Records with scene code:
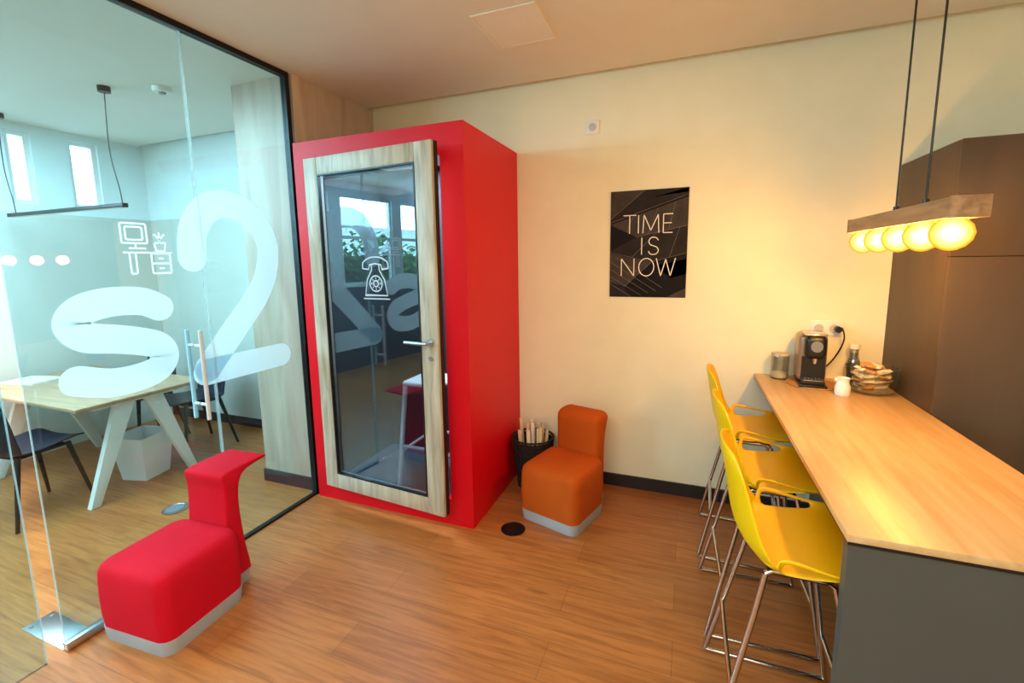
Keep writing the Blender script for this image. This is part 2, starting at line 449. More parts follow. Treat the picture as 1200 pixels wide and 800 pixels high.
for pth, cl in ((rrect(142, 262, 171, 285), 1), (rrect(147, 266, 166, 281, 2), 1), ([(150, 291), (168, 291)], 0), ([(157, 286), (157, 291)], 0),
                ([(143, 296), (199, 296)], 0), ([(149, 296), (149, 321)], 0), ([(156, 296), (156, 321)], 0), ([(149, 321), (156, 321)], 0),
                (rrect(174, 297, 197, 321, 1.5), 1), ([(174, 309), (197, 309)], 0), ([(183, 303), (188, 303)], 0), ([(183, 315), (188, 315)], 0),
                ([(179, 284), (193, 284), (191, 294), (181, 294), (179, 284)], 0), ([(186, 284), (186, 272)], 0), ([(186, 280), (180, 274)], 0), ([(186, 280), (192, 274)], 0)):
    ic.strip([ip(*p) for p in pth], 0.0075, gl_fn, closed=bool(cl))
ic.build('desk_pictogram', MT['vinyl'], gd, smooth=False, off=off)

gs = thing('glass_partition', 'fixed clear glass pane left of the glass door hinge at photo left edge', 'glass partition', (XG, -0.3, 0))
off = (XG, -0.3, 0)
MB().box(XG-0.005, XG+0.005, -1.6, 0.826, 0.0, ZC-0.034).build('pane', MT['glass'], gs, smooth=False, off=off)
MB().box(XG-0.005, XG+0.005, 0.826, 0.8285, 0.0, ZC-0.034).build('pane_edge', MT['edge'], gs, smooth=False, off=off)

fc = thing('floor_spring', 'brushed steel floor spring cover plate under the glass door hinge corner', 'door hardware', (-2.52, 0.94, 0))
MB().box(-0.16, 0.155, -0.055, 0.055, 0, 0.004, 0.001).build('cover_plate', MT['steel'], fc)
for x in (-0.13, 0.12):
    for yy in (-0.035, 0.035):
        MB().cyl((x, yy, 0.004), (x, yy, 0.006), 0.007, seg=12).build('screw', MT['grey'], fc)

# ------------------------------------------------------------------ red phone booth
BX0, BX1, BY0, BY1, BH = -2.30, -1.125, 2.237, 3.055, 2.315
off = (-1.71, 2.65, 0)
pb = thing('phone_booth', 'tall glossy red phone booth with a glazed weathered wood door', 'phone booth', off)
th = 0.05
b = MB()
b.box(BX0, BX0+th, BY0, BY1, 0, BH).box(BX1-th, BX1, BY0, BY1, 0, BH).box(BX0+th, BX1-th, BY0, BY1, BH-th, BH)
b.box(BX0+th, BX1-th, BY1-th, BY1, 0, BH-th)
OX0, OX1, OZ0, OZ1 = -2.13, -1.27, 0.16, 2.16
b.box(BX0+th, OX0, BY0, BY0+th, 0, BH-th).box(OX1, BX1-th, BY0, BY0+th, 0, BH-th)
b.box(OX0, OX1, BY0, BY0+th, 0, OZ0).box(OX0, OX1, BY0, BY0+th, OZ1, BH-th)
b.build('shell', MT['red'], pb, smooth=False, off=off)
li = MB(); e = 0.012
li.box(BX0+th, BX0+th+e, BY0+th, BY1-th, 0.08, BH-th).box(BX1-th-e, BX1-th, BY0+th, BY1-th, 0.08, BH-th)
li.box(BX0+th+e, BX1-th-e, BY1-th-e, BY1-th, 0.08, BH-th).box(BX0+th+e, BX1-th-e, BY0+th, BY1-th-e, BH-th-e, BH-th)
li.build('lining', MT['darkfelt'], pb, smooth=False, off=off)
MB().box(BX0+th, BX1-th, BY0+th, BY1-th, 0.005, 0.08).build('booth_floor', MT['boothfloor'], pb, smooth=False, off=off)
# door, origin at its hinge
HX, HY = -2.17, BY0-0.006
DW, DT = 0.935, 0.048
z0, z1 = 0.125, 2.20; st = 0.106
d = MB()
d.box(0, st, -DT, 0, z0, z1, 0.004).box(DW-st-0.008, DW, -DT, 0, z0, z1, 0.004)
d.box(st, DW-st-0.008, -DT, 0, z1-0.1, z1, 0.004).box(st, DW-st-0.008, -DT, 0, z0, z0+0.1, 0.004)
door = d.build('door', MT['doorwood'], pb)
door.location = (HX-off[0], HY-off[1], 0); door.rotation_euler = (0, 0, R(-4.8))
gx0, gx1, gz0, gz1 = st, DW-st-0.008, z0+0.1, z1-0.1
MB().box(gx0, gx1, -0.026, -0.020, gz0, gz1).build('glass', MT['boothglass'], door, smooth=False)
q = MB(); w = 0.008
q.box(gx0, gx0+w, -DT-0.002, -0.028, gz0, gz1).box(gx1-w, gx1, -DT-0.002, -0.028, gz0, gz1)
q.box(gx0+w, gx1-w, -DT-0.002, -0.028, gz0, gz0+w).box(gx0+w, gx1-w, -DT-0.002, -0.028, gz1-w, gz1)
q.build('glazing_bead', MT['black'], door, smooth=False)
MB().box(DW, DW+0.005, -DT+0.018, -0.002, z0+0.002, z1-0.002).build('shaded_edge_strip', MT['black'], door, smooth=False)  # black seal strip added to paint in the door edge's shadow
hn = MB()
hx, hz = DW-0.052, 1.14
hn.cyl((hx, -DT, hz), (hx, -DT-0.008, hz), 0.022).cyl((hx, -DT-0.008, hz), (hx, -DT-0.05, hz), 0.009)
hn.tube([(hx+0.008, -DT-0.05, hz), (hx-0.05, -DT-0.052, hz), (hx-0.14, -DT-0.048, hz)], 0.009)
hn.build('lever_handle', MT['steel'], door)
MB().cyl((hx, -DT, hz-0.09), (hx, -DT-0.006, hz-0.09), 0.013).build('lock_cylinder', MT['steel'], door)
for z in (0.4, 1.9):
    MB().cyl((-0.006, -0.02, z-0.05), (-0.006, -0.02, z+0.05), 0.008).build('hinge', MT['steel'], door)
ph = MB(); fnp = lambda s, t: Vector((0.405+s, -0.0275, 1.37+t))
for pth, cl in ((cr([(0.00, 0.175), (0.005, 0.21), (0.05, 0.235), (0.095, 0.24), (0.14, 0.235), (0.185, 0.21), (0.19, 0.175)], 6), 0),
                ([(0.00, 0.175), (0.045, 0.170), (0.052, 0.195), (0.095, 0.203), (0.138, 0.195), (0.145, 0.170), (0.19, 0.175)], 0),
                ([(0.068, 0.200), (0.066, 0.165), (0.03, 0.11), (0.012, 0.02), (0.178, 0.02), (0.160, 0.11), (0.124, 0.165), (0.122, 0.200)], 0),
                (circ(0.095, 0.088, 0.045), 1), (circ(0.095, 0.088, 0.018, None, 20), 1), ([(0.0, 0.0), (0.19, 0.0)], 0)):
    ph.strip(pth, 0.0075, fnp, closed=bool(cl))
for k in range(8):
    a = k*PI/4
    ph.strip([(0.095+0.029*math.cos(a), 0.088+0.029*math.sin(a)), (0.095+0.034*math.cos(a), 0.088+0.034*math.sin(a))], 0.006, fnp)
ph.build('telephone_pictogram', MT['phonevinyl'], door, smooth=False)
MB().box(-2.08, -1.34, 2.48, 2.88, BH-th-e-0.012, BH-th-e, 0.004).build('added_lamp_panel', MT['whitep'], pb, off=off)  # panel added to go with the booth's fill light

# stool inside the booth
bs = thing('bar_stool', 'white framed bar stool standing inside the red phone booth', 'stool', (-1.575, 2.58, 0.08))
MB().box(-0.15, 0.15, -0.145, 0.145, 0.69, 0.722, 0.014, 3).build('seat', MT['white'], bs)
for sx in (-1, 1):
    for sy in (-1, 1):
        MB().cyl((sx*0.185, sy*0.175, 0), (sx*0.135, sy*0.125, 0.695), 0.016).build('leg', MT['white'], bs)
f = MB()
for sx in (-1, 1): f.cyl((sx*0.168, -0.158, 0.24), (sx*0.168, 0.158, 0.24), 0.011)
f.cyl((-0.165, -0.155, 0.28), (0.165, -0.155, 0.28), 0.011).cyl((-0.165, 0.155, 0.28), (0.165, 0.155, 0.28), 0.011)
f.build('footrest', MT['white'], bs)

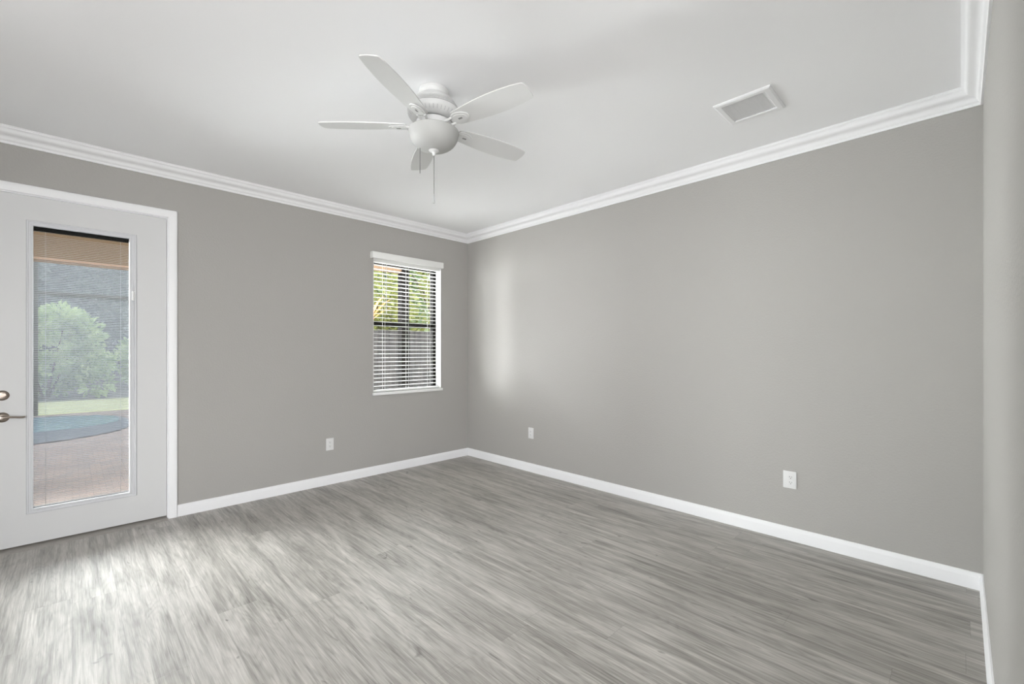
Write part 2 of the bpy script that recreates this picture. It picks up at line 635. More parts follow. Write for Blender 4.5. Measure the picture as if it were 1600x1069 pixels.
# ---- threshold
bm = B()
prism(bm, [(-0.012, 0), (0.17, 0), (0.17, 0.020), (0.075, 0.020), (0.055, 0.013), (0.045, 0.013), (0.03, 0.009), (0.012, 0.008), (0.004, 0.005)], DX0 - 0.0 + 0.006, DX1 - 0.006,
      Matrix(((0, 0, 1, 0), (1, 0, 0, YA - 0.045), (0, 1, 0, 0), (0, 0, 0, 1))))
struct('trim_6', bm, M['threshold'], 'brownish grey metal threshold under the glazed door', 'threshold', 30)

# ------------------------------------------------------------------ glazed door
door = thing('door_1', 'white glazed patio door with built-in mini blinds and lever handle', 'door', (0.065, YA + 0.03, 0), kind='structure')
ox, oy = 0.065, YA + 0.03
SX0, SX1, SZ0, SZ1 = DX0 + 0.009 - ox, DX1 - 0.009 - ox, 0.024, DZ - 0.010
SY0, SY1 = YA + 0.008 - oy, YA + 0.052 - oy
GX0, GX1, GZ0, GZ1 = -0.192 - ox, 0.312 - ox, 0.264, 2.222
bm = B()
box(bm, SX0, GX0 - 0.012, SY0, SY1, SZ0, SZ1)
box(bm, GX1 + 0.020, SX1, SY0, SY1, SZ0, SZ1)
box(bm, GX0 - 0.012, GX1 + 0.020, SY0, SY1, SZ0, GZ0 - 0.012)
box(bm, GX0 - 0.012, GX1 + 0.020, SY0, SY1, GZ1 + 0.012, SZ1)
obj('slab', bm, M['door'], door)


def rect_frame(bm, x0, x1, z0, z1, prof, wl, wr, wb, wt):
    """mitred frame round the opening x0..x1, z0..z1 ; prof (s 0..1 outward, y)"""
    def ring(s):
        return (x0 - wl * s, x1 + wr * s, z0 - wb * s, z1 + wt * s)
    loops = []
    for s, y in prof:
        a, b, c, d = ring(s)
        loops.append([bm.verts.new((a, y, c)), bm.verts.new((b, y, c)), bm.verts.new((b, y, d)), bm.verts.new((a, y, d))])
    loops.append(loops[0])
    for p, q in zip(loops, loops[1:]):
        for i in range(4):
            j = (i + 1) % 4
            bm.faces.new((p[i], p[j], q[j], q[i]))


bm = B()
f0 = SY0
rect_frame(bm, GX0, GX1, GZ0, GZ1,
           [(0.0, SY0 + 0.014), (0.0, f0 - 0.004), (0.08, f0 - 0.008), (0.28, f0 - 0.0085), (0.36, f0 - 0.006), (0.62, f0 - 0.006), (0.70, f0 - 0.010), (0.88, f0 - 0.011), (1.0, f0 - 0.004), (1.0, f0 + 0.001), (0.3, SY0 + 0.014)],
           0.034, 0.046, 0.034, 0.036)
obj('lite_frame', bm, M['gasket'], door, 30)
# glass (two panes of the sealed unit)
bm = B()
box(bm, GX0 - 0.012, GX1 + 0.02, SY0 + 0.0145, SY0 + 0.0165, GZ0 - 0.012, GZ1 + 0.012)
box(bm, GX0 - 0.012, GX1 + 0.02, SY1 - 0.007, SY1 - 0.005, GZ0 - 0.012, GZ1 + 0.012)
obj('glass_pane', bm, M['glass'], door)
# mini blinds between the panes
mb = bpy.data.objects.new('mini_blind', None)
COL.objects.link(mb); mb.parent = door
mb.location = (0, 0, 0)
ym = (SY0 + SY1) / 2 + 0.004
bm = B()
z = GZ0 + 0.012
while z < GZ1 - 0.055:
    ring = [(ym - 0.0011, z - 0.0015), (ym + 0.0011, z + 0.0015), (ym + 0.0008, z + 0.0018), (ym - 0.0014, z - 0.0012)]
    loft(bm, [(GX0 - 0.004, y, h) for y, h in ring], [(GX1 + 0.004, y, h) for y, h in ring])
    z += 0.0125
obj('slats', bm, M['miniblind'], mb)
bm = B()
box(bm, GX0 - 0.004, GX1 + 0.004, ym - 0.006, ym + 0.006, GZ1 - 0.030, GZ1 + 0.004)
obj('head_rail', bm, M['bronze'], mb)
bm = B()
box(bm, GX0 - 0.004, GX1 + 0.004, ym - 0.005, ym + 0.005, GZ0 - 0.004, GZ0 + 0.006)
obj('bottom_rail', bm, M['miniblind'], mb)
for xx in (GX0 + 0.058, GX1 - 0.048):
    bm = B()
    tube(bm, [(xx, ym - 0.006, GZ0), (xx, ym - 0.006, GZ1 - 0.03)], 0.0011, 6)
    obj('ladder_cord', bm, M['miniblind'], mb)
# blind slider on the right stile of the frame
bm = B()
box(bm, GX1 + 0.020, GX1 + 0.027, SY0 - 0.0105, SY0 - 0.0055, 0.93, 1.88, 0.001, 1)
obj('slider_track', bm, M['gasket'], door)
bm = B()
box(bm, GX1 + 0.015, GX1 + 0.031, SY0 - 0.022, SY0 - 0.006, 1.745, 1.815, 0.003)
obj('slider_tab', bm, M['plastic'], door)
# deadbolt
db = bpy.data.objects.new('deadbolt', None)
COL.objects.link(db); db.parent = door
db.location = (-0.334 - ox, SY0, 1.056)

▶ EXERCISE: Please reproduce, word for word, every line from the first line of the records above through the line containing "seg=12).build('screw', MT['grey'], fc)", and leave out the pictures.

▶ SOLUTION TO THIS PROBLEM:
Keep writing the Blender script for this image. This is part 2, starting at line 449. More parts follow. Treat the picture as 1200 pixels wide and 800 pixels high.
for pth, cl in ((rrect(142, 262, 171, 285), 1), (rrect(147, 266, 166, 281, 2), 1), ([(150, 291), (168, 291)], 0), ([(157, 286), (157, 291)], 0),
                ([(143, 296), (199, 296)], 0), ([(149, 296), (149, 321)], 0), ([(156, 296), (156, 321)], 0), ([(149, 321), (156, 321)], 0),
                (rrect(174, 297, 197, 321, 1.5), 1), ([(174, 309), (197, 309)], 0), ([(183, 303), (188, 303)], 0), ([(183, 315), (188, 315)], 0),
                ([(179, 284), (193, 284), (191, 294), (181, 294), (179, 284)], 0), ([(186, 284), (186, 272)], 0), ([(186, 280), (180, 274)], 0), ([(186, 280), (192, 274)], 0)):
    ic.strip([ip(*p) for p in pth], 0.0075, gl_fn, closed=bool(cl))
ic.build('desk_pictogram', MT['vinyl'], gd, smooth=False, off=off)

gs = thing('glass_partition', 'fixed clear glass pane left of the glass door hinge at photo left edge', 'glass partition', (XG, -0.3, 0))
off = (XG, -0.3, 0)
MB().box(XG-0.005, XG+0.005, -1.6, 0.826, 0.0, ZC-0.034).build('pane', MT['glass'], gs, smooth=False, off=off)
MB().box(XG-0.005, XG+0.005, 0.826, 0.8285, 0.0, ZC-0.034).build('pane_edge', MT['edge'], gs, smooth=False, off=off)

fc = thing('floor_spring', 'brushed steel floor spring cover plate under the glass door hinge corner', 'door hardware', (-2.52, 0.94, 0))
MB().box(-0.16, 0.155, -0.055, 0.055, 0, 0.004, 0.001).build('cover_plate', MT['steel'], fc)
for x in (-0.13, 0.12):
    for yy in (-0.035, 0.035):
        MB().cyl((x, yy, 0.004), (x, yy, 0.006), 0.007, seg=12).build('screw', MT['grey'], fc)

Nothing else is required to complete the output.